Víctor Manuel González
La semana pasada, la representación mayoritaria de la cámara de diputados, aprobó la nueva ley de ciencia y tecnología. Después de tres años de discusiones entre los postulantes de dicha ley (Conacyt y gobierno federal), diputados y la comunidad científica, no hubo ningún acuerdo ni modificaciones significativas a la propuesta. La ley aprobada también en la cámara de senadores pretende entre otros objetivos, garantizar el derecho humano a la ciencia, y que los recursos públicos asignados se usen para resolver problemas prioritarios del país, como lo dice el artículo 3º de nuestra Constitución Política. Nada nuevo anuncia esta declaración, aunque podría ser más alentadora y quisiéramos no nos recordara nuestra realidad. Los científicos mexicanos trabajamos en una austeridad forzosa con los exiguos recursos que podemos conseguir. Además, aunque no queramos salir de nuestros cómodos cubículos como dicen algunos, es nuestro compromiso ofrecer a la sociedad información científica como referencia a su salud, al clima, y también para su expresión política hacia diversos problemas que los aquejan. Investigadores y estudiantes publicamos regularmente en revistas y periódicos, ofrecemos conferencias públicas, organizamos puertas abiertas y ferias de la ciencia, para acercar la ciencia a la sociedad. Es una satisfacción ir a una escuela y encontrar niños con el asombro que produce algo desconocido y revelado ante sus ojos por arte de ciencia.
La discusión de la nueva ley se concentró en varios artículos, que a juicio de muchos de nosotros significan un retroceso. Entre ellos, la ausencia de representantes académicos de las universidades, estados de la república e iniciativa privada en la junta de gobierno, y en las instancias que propondrán la agenda nacional de ciencia y tecnología. Aunque se deja la posibilidad de invitar a representantes académicos de las instituciones educativas del país, estos solo tendrían voz, pero no voto. La organización vertical de los órganos de decisión del consejo dificultaría la discusión y toma de decisiones colegiadas. Consecuentemente, la definición de la agenda nacional y de los programas estratégicos serían ahora responsabilidad de la política promovida por el estado, con poca o nula participación de los investigadores.
El aspecto financiero en la nueva ley tiene una buena dosis de incertidumbre, aunque se nos anticipa: va a ser austero. Todos los programas de apoyo y las becas serían determinados por la disponibilidad de los recursos y los principios de la austeridad republicana. Es decir, no existe un compromiso explícito de apoyar financieramente proyectos científicos con base a su calidad y pertinencia. Aunque, se dice en la ley que los recursos que asigne la Secretaría de Hacienda no pueden ser nominalmente inferiores a ejercicios financieros precedentes, ya veremos si la inflación no pulveriza los apoyos.
Hubiera sido importante que la ley se discutiera en los términos de las reuniones científicas, pero entiendo que en la política se discute de otra manera.
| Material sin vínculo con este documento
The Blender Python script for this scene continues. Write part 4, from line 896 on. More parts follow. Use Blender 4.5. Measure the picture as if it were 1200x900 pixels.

Quizá quienes hacen y dictaminan las leyes no tienen información suficiente de la ciencia y los científicos, o que en el calor de la discusión se olvidaron de la importancia de apoyar a las instituciones de investigación y a los jóvenes investigadores. Una ley incluyente de la diversidad científica de México es posible. Cubrir las necesidades de educación, ciencia y desarrollo cuestan menos que una campaña política, y mucho menos que la ignorancia, además de ser un derecho de todos.